Le passe-temps qui consiste à feuilleter de vieux albums photos avec mes enfants, le plus souvent à leur demande, lorsque le plus jeune s’est déjà installé au milieu du salon, à même le parquet avec les volumes consacrés au mariage de ses parents, qu’il connaît pourtant par cœur, est toujours une expérience amusante.
Avez-vous remarqué combien les jeunes enfants aiment à se replonger très tôt dans leur propre préhistoire avec une curiosité avide et boulimique ?
On pense souvent que le sentiment nostalgique est une douce plaie exclusivement réservée au monde des adultes, qu’il faut avoir vécu déjà un certain nombre d’années de sa vie d’homme - ou de « papa » comme disent mes enfants - pour qu’avec le recul, on puisse sourire de nos mésaventures d’antan et de nos désagréments de jeunesse qui ponctuaient une époque où, sans en être conscient, nous ne savions pas ce qu’étaient les soucis.
Et pourtant, on devine quel émerveillement cela doit représenter pour eux de reconstituer un passé plus ou moins éloigné, demandant l’identité de tel ou tel, cherchant à reconnaître des gens parmi toutes les têtes qui peuplent ou qui ont peuplé une période où leur propre existence n’avait même pas encore été conçue, encore moins programmée ! Autant dire une autre vie.

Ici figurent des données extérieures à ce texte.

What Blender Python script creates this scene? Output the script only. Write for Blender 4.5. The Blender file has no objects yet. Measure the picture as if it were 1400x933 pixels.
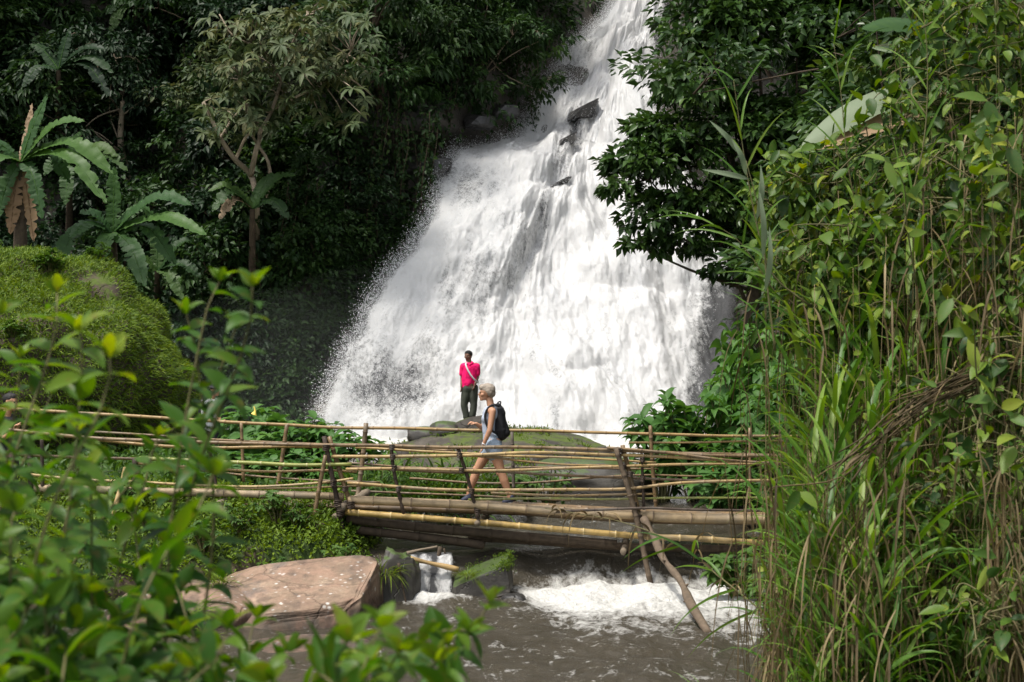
import bpy, math, random
import numpy as np
from mathutils import Vector

random.seed(7)
EXPO = 0.84
SC = bpy.context.scene
COL = SC.collection
F = 1944.4          # focal length in pixels of the 1400 px photograph (50 mm on 36 mm)
CZ = 3.2            # eye height over the lower water
rad = math.radians


def P(px, py, D):
    """pixel of the photograph at a chosen real distance -> world point"""
    return np.array([(px - 700.0) / F * D, D, CZ - (py - 466.5) / F * D])


# ---------------------------------------------------------------- noise
def _hash(ix, iy, iz, seed):
    h = (ix.astype(np.int64) * 374761393 + iy.astype(np.int64) * 668265263 + iz.astype(np.int64) * 2147483647 + seed * 974711) & 0xFFFFFFFF
    h = ((h ^ (h >> 13)) * 1274126177) & 0xFFFFFFFF
    h = h ^ (h >> 16)
    return (h & 0xFFFFFF) / float(0xFFFFFF)


def vnoise(p, seed=0):
    p = np.asarray(p, float)
    i = np.floor(p)
    f = p - i
    f = f * f * (3 - 2 * f)
    i = i.astype(np.int64)
    out = 0
    for dx in (0, 1):
        wx = f[..., 0] if dx else 1 - f[..., 0]
        for dy in (0, 1):
            wy = f[..., 1] if dy else 1 - f[..., 1]
            for dz in (0, 1):
                wz = f[..., 2] if dz else 1 - f[..., 2]
                out = out + wx * wy * wz * _hash(i[..., 0] + dx, i[..., 1] + dy, i[..., 2] + dz, seed)
    return out


def fbm(p, octv=4, seed=0):
    p = np.asarray(p, float)
    a, s, t = 0.5, 0, 0
    for k in range(octv):
        s = s + a * vnoise(p, seed + k * 17)
        t += a
        p = p * 2.03 + 11.3
        a *= 0.5
    return s / t


def fb2(x, y, octv=4, seed=0):
    x, y = np.broadcast_arrays(np.asarray(x, float), np.asarray(y, float))
    return fbm(np.stack([x, y, np.zeros_like(x) + 3.7], -1), octv, seed)


def sstep(a, b, x):
    t = np.clip((x - a) / (b - a), 0, 1)
    return t * t * (3 - 2 * t)


def nrm(v):
    v = np.asarray(v, float)
    return v / np.maximum(np.linalg.norm(v, axis=-1, keepdims=True), 1e-9)


# ---------------------------------------------------------------- object helpers
def tag(o, label=None, cat=None, group=None, kind=None):
    if label: o['label'] = label
    if cat: o['category'] = cat
    if group: o['group'] = group
    if kind: o['kind'] = kind
    return o


def wloc(o):
    v = np.zeros(3)
    while o is not None:
        v += np.array(o.location)
        o = o.parent
    return v


def thing(name, loc, label, cat, group=None):
    o = bpy.data.objects.new(name, None)
    o.empty_display_size = 0.1
    COL.objects.link(o)
    o.location = tuple(float(c) for c in loc)
    return tag(o, label, cat, group)


def make_mesh(name, V, faces, attrs=None, smooth=True):
    """faces: list of int arrays (m,3) / (m,4)"""
    V = np.asarray(V, np.float32)
    me = bpy.data.meshes.new(name)
    me.vertices.add(len(V))
    me.vertices.foreach_set('co', V.ravel())
    faces = [np.asarray(f, np.int32) for f in faces if len(f)]
    tot = np.concatenate([np.full(len(f), f.shape[1], np.int32) for f in faces])
    idx = np.concatenate([f.ravel() for f in faces])
    me.loops.add(len(idx))
    me.loops.foreach_set('vertex_index', idx)
    me.polygons.add(len(tot))
    st = np.concatenate([[0], np.cumsum(tot)[:-1]]).astype(np.int32)
    me.polygons.foreach_set('loop_start', st)
    me.polygons.foreach_set('loop_total', tot)
    me.polygons.foreach_set('use_smooth', np.full(len(tot), smooth, bool))
    me.update(calc_edges=True)
    for k, a in (attrs or {}).items():
        at = me.attributes.new(k, 'FLOAT', 'POINT')
        at.data.foreach_set('value', np.asarray(a, np.float32))
    return me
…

Sans parler des photos – pour nous plus récentes mais pour eux tout aussi antiques – les représentant bébé, sans qu’ils puissent se reconnaître ni se rappeler quoi que ce soit, sans voir de différence entre les nourrissons photographiés, pour lesquels nous devons nous-mêmes nous aider du contexte, du décor, et de notre propre vieillissement pour nommer avec certitude tel ou tel de nos propres enfants.
Pour les adultes, l’exercice est souvent nostalgique et parfois cruel, mais pour eux c’est comme un jeu d’archéologie familiale, qui les aide dans la construction de leur propre identité et de leur propre personnalité. C’est une joie pour eux de se revoir bébé, dans des lieux et des situations qu’ils ont complètement oubliés, ou bien de découvrir la genèse de leur famille.
Ces vieux albums valent toutes les histoires car c’est leur histoire.
Finalement, nous sommes tous sur terre la réincarnation d’un bébé, puisque nous avons tous eu cette vie antérieure de nourrisson qui ne nous a laissé absolument aucun souvenir, qui appartient irrémédiablement au passé, et dont nous pourrions presque douter sans le témoignage de nos aînés, si nous n’étions pas absolument certains que cela ne se peut contredire.
Tout le monde peut faire cet exercice très simple : essayer de retrouver une vieille photo d’une époque aujourd’hui révolue; soit de notre jeunesse soit de la jeunesse de nos parents ; une photo qui évoque des souvenirs ou une période particulièrement heureuse ; laissons-nous aller au vagabondage de l’esprit et à l’évocation de ces temps heureux ; laissons-nous envahir par l’émotion, et nous conviendrons que, comme dit le poète : « un souvenir heureux est peut-être sur terre plus vrai que le bonheur ».